The task: Reproduce exactly the lines from the one containing "('leafy ribbon fern" through the one containing "('small fern in", both included, and nothing else.
┌────────
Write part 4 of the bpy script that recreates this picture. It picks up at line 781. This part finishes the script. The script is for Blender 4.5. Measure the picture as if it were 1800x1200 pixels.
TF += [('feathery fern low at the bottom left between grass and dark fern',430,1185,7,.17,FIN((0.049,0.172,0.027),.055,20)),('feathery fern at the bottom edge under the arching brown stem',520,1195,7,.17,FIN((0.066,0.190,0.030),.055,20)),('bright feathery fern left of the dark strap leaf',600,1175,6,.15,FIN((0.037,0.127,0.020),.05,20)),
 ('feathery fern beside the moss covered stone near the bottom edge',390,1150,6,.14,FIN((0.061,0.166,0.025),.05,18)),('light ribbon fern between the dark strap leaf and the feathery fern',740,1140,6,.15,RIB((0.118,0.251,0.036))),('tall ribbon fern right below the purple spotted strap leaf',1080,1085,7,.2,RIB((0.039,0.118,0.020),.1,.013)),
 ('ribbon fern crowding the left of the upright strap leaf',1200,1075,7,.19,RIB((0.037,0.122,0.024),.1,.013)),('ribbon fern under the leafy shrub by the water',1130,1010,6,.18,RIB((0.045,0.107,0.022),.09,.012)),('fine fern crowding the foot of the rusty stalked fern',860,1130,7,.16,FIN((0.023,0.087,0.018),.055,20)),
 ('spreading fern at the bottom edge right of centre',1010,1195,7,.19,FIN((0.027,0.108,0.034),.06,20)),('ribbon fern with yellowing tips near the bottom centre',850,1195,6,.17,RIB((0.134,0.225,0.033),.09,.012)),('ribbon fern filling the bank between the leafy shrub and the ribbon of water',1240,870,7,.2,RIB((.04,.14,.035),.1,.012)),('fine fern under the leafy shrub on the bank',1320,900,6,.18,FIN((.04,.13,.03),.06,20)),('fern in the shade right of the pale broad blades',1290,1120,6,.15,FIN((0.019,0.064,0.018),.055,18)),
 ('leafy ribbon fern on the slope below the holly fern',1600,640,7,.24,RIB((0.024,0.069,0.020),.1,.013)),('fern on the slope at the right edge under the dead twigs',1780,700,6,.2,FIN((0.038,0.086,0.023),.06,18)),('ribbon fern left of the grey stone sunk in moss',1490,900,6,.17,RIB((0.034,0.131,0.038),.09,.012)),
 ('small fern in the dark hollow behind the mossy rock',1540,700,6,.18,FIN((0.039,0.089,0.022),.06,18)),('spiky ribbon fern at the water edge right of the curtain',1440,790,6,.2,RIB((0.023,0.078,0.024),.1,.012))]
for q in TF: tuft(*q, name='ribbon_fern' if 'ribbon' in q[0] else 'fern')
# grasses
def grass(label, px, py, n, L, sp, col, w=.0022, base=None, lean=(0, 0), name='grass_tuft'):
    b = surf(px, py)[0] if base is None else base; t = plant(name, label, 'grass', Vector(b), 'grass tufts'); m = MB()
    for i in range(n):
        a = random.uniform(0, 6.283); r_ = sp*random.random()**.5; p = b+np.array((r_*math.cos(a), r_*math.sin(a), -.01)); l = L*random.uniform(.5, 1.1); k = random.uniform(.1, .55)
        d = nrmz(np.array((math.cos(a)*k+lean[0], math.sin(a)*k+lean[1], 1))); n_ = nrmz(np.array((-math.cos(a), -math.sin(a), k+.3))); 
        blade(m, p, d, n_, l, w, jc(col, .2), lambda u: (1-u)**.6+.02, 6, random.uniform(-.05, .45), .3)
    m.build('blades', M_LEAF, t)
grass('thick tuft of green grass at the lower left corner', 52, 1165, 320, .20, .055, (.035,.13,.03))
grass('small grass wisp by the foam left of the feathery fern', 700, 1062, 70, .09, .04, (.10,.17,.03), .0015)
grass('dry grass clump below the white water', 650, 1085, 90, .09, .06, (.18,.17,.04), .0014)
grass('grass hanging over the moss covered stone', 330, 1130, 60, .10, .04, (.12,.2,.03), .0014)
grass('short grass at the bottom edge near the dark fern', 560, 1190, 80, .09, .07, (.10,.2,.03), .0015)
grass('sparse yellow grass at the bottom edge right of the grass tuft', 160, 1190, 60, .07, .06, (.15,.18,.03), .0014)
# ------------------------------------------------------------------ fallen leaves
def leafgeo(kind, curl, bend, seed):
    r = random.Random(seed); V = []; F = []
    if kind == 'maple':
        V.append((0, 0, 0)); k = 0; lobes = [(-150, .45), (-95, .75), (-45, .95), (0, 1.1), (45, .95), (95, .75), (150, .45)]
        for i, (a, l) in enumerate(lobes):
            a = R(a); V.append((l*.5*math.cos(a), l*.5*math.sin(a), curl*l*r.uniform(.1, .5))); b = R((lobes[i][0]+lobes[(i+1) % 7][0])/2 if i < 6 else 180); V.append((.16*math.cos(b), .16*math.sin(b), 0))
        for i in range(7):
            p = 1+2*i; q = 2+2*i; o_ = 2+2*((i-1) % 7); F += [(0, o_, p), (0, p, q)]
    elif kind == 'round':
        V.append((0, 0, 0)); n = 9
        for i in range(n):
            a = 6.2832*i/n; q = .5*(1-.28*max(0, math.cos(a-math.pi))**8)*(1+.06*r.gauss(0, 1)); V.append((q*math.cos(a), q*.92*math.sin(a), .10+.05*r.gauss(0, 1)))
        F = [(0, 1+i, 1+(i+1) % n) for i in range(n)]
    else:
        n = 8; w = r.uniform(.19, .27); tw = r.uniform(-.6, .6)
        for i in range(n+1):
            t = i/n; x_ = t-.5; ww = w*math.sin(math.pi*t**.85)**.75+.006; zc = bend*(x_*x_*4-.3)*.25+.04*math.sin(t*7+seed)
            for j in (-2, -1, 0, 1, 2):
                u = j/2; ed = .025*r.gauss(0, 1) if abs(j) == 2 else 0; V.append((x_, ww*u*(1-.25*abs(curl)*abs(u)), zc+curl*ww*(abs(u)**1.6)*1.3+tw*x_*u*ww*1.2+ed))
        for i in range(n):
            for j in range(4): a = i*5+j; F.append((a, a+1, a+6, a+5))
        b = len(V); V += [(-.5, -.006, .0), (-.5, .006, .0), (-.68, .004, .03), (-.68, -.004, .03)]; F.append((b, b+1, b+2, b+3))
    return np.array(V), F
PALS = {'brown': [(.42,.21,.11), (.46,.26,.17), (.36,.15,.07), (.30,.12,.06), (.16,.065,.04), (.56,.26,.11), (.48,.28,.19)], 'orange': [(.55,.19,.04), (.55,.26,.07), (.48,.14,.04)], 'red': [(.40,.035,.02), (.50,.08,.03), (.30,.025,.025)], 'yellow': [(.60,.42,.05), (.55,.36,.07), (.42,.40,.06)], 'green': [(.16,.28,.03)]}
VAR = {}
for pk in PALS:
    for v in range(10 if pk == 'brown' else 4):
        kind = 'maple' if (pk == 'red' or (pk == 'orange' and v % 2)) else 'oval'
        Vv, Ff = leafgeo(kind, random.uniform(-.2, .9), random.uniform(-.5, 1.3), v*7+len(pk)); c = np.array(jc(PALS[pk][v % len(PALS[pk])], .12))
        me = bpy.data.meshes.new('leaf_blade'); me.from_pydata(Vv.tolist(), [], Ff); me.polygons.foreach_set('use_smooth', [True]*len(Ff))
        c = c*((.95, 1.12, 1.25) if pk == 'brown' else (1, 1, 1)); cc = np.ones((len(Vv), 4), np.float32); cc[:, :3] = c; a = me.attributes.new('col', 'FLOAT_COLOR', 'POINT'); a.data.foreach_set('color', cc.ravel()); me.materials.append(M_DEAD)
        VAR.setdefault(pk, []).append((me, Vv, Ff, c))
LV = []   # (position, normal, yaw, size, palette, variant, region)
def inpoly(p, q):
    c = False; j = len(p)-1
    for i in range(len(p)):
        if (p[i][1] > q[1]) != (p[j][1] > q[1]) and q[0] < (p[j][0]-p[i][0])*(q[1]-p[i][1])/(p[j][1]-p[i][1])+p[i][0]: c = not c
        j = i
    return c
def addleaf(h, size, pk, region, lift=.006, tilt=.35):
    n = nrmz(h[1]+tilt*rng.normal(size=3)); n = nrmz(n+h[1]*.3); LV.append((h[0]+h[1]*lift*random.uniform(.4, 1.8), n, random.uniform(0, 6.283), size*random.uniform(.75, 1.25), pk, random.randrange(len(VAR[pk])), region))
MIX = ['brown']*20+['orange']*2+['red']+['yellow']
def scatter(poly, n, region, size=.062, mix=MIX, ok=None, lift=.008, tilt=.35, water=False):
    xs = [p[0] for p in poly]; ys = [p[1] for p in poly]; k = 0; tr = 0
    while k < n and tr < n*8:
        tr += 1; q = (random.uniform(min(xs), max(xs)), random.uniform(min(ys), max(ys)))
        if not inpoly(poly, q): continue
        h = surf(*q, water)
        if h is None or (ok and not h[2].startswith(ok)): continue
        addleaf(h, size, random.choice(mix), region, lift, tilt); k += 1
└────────
Output:
 ('leafy ribbon fern on the slope below the holly fern',1600,640,7,.24,RIB((0.024,0.069,0.020),.1,.013)),('fern on the slope at the right edge under the dead twigs',1780,700,6,.2,FIN((0.038,0.086,0.023),.06,18)),('ribbon fern left of the grey stone sunk in moss',1490,900,6,.17,RIB((0.034,0.131,0.038),.09,.012)),
 ('small fern in the dark hollow behind the mossy rock',1540,700,6,.18,FIN((0.039,0.089,0.022),.06,18)),('spiky ribbon fern at the water edge right of the curtain',1440,790,6,.2,RIB((0.023,0.078,0.024),.1,.012))]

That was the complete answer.